LA Weekly Editor Plans to Move On


In a staff memo signed “Yours with terror, exhilaration and sorrow,” LA Weekly editor Sue Horton announced she will resign in November to take a journalism fellowship and research a possible book about teenagers.

No successor has been named.

“I love this paper, and it’s really wrenching to leave,” Horton said Tuesday. “But 6 1/2 years is a long time to do this job.”

She said the resignation was announced this week to allow plenty of time to find a good replacement.

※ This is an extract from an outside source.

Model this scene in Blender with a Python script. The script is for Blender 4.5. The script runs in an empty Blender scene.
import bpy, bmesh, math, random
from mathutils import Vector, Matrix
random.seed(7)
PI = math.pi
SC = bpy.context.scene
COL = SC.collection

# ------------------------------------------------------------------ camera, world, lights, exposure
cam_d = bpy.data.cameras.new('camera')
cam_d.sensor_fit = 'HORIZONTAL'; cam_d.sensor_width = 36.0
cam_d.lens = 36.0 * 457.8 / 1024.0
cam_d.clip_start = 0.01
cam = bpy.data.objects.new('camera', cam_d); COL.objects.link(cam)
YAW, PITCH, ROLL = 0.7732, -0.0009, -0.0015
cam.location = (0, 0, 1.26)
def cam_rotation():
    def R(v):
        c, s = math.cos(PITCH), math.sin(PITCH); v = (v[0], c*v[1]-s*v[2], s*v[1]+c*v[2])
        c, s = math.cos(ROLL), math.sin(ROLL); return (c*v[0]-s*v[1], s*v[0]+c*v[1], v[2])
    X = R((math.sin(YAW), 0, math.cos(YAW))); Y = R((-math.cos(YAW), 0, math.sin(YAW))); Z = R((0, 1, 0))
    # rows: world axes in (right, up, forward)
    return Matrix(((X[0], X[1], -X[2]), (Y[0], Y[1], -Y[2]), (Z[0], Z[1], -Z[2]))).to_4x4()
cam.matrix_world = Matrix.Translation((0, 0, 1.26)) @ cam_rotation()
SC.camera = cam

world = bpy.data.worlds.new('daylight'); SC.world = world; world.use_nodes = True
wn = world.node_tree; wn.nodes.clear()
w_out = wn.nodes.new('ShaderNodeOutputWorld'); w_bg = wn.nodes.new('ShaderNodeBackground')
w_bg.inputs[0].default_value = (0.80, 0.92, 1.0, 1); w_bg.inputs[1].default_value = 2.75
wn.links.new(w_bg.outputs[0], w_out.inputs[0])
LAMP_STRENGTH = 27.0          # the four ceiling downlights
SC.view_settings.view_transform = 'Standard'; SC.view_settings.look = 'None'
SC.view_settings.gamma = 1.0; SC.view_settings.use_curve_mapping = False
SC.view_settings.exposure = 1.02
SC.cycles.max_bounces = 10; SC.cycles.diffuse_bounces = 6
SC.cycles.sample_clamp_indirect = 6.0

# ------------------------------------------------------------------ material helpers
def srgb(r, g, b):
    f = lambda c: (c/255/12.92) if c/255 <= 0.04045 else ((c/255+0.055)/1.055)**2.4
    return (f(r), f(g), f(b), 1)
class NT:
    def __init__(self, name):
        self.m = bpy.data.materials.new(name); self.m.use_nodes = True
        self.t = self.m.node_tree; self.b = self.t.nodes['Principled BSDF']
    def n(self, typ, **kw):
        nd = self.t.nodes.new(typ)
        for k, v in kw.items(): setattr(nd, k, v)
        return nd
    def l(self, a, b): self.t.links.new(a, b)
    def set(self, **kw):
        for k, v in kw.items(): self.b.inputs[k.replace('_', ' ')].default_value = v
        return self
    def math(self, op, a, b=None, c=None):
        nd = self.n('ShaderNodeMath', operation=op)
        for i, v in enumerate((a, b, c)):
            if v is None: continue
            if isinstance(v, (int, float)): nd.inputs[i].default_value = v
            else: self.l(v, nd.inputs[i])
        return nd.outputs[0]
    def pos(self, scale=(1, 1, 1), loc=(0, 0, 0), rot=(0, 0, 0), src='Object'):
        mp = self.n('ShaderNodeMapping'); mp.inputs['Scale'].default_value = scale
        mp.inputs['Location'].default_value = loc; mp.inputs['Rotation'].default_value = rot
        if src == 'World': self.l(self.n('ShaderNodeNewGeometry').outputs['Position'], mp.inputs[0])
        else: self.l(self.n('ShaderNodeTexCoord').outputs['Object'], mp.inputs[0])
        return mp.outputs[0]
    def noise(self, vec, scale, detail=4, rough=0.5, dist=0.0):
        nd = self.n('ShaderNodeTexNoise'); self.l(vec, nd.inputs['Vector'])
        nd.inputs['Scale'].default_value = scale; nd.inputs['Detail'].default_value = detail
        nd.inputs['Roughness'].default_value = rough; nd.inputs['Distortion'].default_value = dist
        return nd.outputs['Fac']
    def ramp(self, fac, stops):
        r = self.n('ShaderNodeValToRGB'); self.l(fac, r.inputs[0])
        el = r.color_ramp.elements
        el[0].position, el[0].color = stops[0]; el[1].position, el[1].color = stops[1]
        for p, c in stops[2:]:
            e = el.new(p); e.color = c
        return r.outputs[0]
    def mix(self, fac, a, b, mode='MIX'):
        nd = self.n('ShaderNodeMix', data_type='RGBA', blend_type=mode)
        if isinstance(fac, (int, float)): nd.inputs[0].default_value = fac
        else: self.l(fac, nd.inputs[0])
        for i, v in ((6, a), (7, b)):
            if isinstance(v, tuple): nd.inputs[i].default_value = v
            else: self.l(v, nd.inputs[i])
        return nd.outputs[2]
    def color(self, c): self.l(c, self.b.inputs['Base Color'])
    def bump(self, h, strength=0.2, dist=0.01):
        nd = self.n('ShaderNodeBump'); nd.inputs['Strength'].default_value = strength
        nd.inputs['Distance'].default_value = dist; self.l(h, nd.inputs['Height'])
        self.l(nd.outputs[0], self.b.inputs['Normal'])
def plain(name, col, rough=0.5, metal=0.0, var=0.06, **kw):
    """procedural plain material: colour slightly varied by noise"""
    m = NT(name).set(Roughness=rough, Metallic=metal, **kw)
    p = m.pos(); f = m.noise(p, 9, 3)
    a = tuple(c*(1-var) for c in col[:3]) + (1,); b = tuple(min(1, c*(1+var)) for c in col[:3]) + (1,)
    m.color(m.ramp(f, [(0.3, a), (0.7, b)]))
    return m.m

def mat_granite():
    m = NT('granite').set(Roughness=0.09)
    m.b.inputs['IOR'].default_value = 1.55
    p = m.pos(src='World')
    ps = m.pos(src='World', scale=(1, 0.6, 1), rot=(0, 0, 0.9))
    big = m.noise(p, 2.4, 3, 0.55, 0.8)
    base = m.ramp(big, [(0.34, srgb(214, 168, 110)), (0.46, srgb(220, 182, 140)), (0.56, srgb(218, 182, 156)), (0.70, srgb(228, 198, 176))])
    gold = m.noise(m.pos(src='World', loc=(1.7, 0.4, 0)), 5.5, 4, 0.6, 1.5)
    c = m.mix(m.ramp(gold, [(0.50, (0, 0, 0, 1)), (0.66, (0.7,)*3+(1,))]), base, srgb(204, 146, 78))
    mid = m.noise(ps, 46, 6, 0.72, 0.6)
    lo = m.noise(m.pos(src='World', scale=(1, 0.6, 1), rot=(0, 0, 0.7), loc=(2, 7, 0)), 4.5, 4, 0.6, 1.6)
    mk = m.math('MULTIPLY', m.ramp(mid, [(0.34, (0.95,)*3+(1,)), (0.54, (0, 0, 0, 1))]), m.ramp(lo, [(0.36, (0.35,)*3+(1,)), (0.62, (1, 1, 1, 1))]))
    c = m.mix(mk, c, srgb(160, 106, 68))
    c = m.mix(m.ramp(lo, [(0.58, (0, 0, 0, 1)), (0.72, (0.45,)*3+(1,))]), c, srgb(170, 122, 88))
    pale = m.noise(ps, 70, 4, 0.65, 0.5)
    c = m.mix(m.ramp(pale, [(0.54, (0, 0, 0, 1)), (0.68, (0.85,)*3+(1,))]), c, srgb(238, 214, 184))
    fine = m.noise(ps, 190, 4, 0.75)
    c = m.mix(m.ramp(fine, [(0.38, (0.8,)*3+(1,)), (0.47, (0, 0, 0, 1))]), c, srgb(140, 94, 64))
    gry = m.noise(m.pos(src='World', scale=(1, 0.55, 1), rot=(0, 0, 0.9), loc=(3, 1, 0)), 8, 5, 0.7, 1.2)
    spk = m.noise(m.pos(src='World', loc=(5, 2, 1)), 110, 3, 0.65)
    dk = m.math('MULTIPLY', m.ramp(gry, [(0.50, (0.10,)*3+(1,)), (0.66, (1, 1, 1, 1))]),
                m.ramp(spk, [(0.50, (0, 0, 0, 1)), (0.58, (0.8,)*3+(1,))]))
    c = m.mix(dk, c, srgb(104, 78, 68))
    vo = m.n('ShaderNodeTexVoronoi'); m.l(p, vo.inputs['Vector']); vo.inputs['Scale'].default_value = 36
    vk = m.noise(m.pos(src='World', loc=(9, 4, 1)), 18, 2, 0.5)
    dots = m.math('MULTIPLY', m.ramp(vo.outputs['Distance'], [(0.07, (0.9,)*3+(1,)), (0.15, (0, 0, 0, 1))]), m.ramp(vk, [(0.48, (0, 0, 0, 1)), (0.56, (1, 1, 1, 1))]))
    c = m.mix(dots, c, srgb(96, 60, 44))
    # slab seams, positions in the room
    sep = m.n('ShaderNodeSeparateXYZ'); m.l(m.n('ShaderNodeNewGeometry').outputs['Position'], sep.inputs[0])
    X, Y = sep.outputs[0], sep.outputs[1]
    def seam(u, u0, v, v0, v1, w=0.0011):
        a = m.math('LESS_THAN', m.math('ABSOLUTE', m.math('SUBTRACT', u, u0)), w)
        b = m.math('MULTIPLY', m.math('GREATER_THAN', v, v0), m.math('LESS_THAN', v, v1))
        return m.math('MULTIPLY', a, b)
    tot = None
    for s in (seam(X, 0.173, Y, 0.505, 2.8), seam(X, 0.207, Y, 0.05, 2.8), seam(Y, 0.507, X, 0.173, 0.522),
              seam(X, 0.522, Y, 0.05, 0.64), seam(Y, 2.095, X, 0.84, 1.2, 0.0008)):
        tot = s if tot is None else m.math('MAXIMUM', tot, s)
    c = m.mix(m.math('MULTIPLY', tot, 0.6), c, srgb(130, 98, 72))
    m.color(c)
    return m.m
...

Horton, 45, a former journalism professor at USC, reporter and the author of “The Billionaire Boys Club,” took the top job at the alternative weekly in 1994 after the departure of Kit Rachlis over “editorial and managerial differences” with the publisher. Rachlis later became a senior projects editor at the Los Angeles Times and recently departed to take the post of editor in chief of Los Angeles Magazine.

During Horton’s reign, the Weekly became “both more traditionally political and more quirky, with cover stories that seem to come out of nowhere,” according to a recent analysis posted at, a Web site devoted to alternative media.

Under Horton, the Weekly now “offers probably the best labor union coverage anywhere in the country, along with a constant supportive ear to local activism, in sync with what the alternative press used to do well,” the Web site says. “But the big cultural thinkers and the sometimes grandiose efforts have long left the scene.”

Among her other accomplishments: The Weekly established its own book publishing arm and will be printing a daily edition during this month’s Democratic National Convention in Los Angeles, a first for the paper.

Senior editor Judith Lewis, who has been at the Weekly nine years, said some staffers were near tears after receiving Horton’s memo on Monday. “She’s a wonderful editor. The Weekly has a chaotic history, but she built up a really healthy work environment. Her tenure has been very orderly but also really creative.”

Mike Sigman, president of the Weekly, said the paper is “the best it’s ever been” under Horton’s direction.

Not everyone agrees.

Ginger Varney, who helped found the Weekly more than two decades ago, said: “I think the paper’s been dull for years. But you never think anyone can do it as well as you did.” She conceded the 225,000-circulation Weekly is successful: “I sure see a lot of people reading it, so you gotta give them credit.”

Horton said the recent sale of the Weekly--which has been engaged in a circulation battle with another free publication, the 120,000-circulation New Times Los Angeles--played no role in her departure. The Weekly is part of a chain of alternative publications including the OC Weekly and the Village Voice in New York that was sold early this year to Village Voice Media, a group of investors led by the president of Stern Publishing, the chain’s previous owner.

“I had been thinking you can’t do this forever and then this fellowship came along. I applied on a whim and got it,” she said.

Horton is one of 13 journalists selected for the new fellowship program, offered by the University of Maryland’s College of Journalism. She will spend six months researching the ways that teens are “being increasingly demonized, criminalized and punished even though, by many standards, they’re better” than previous generations of teens.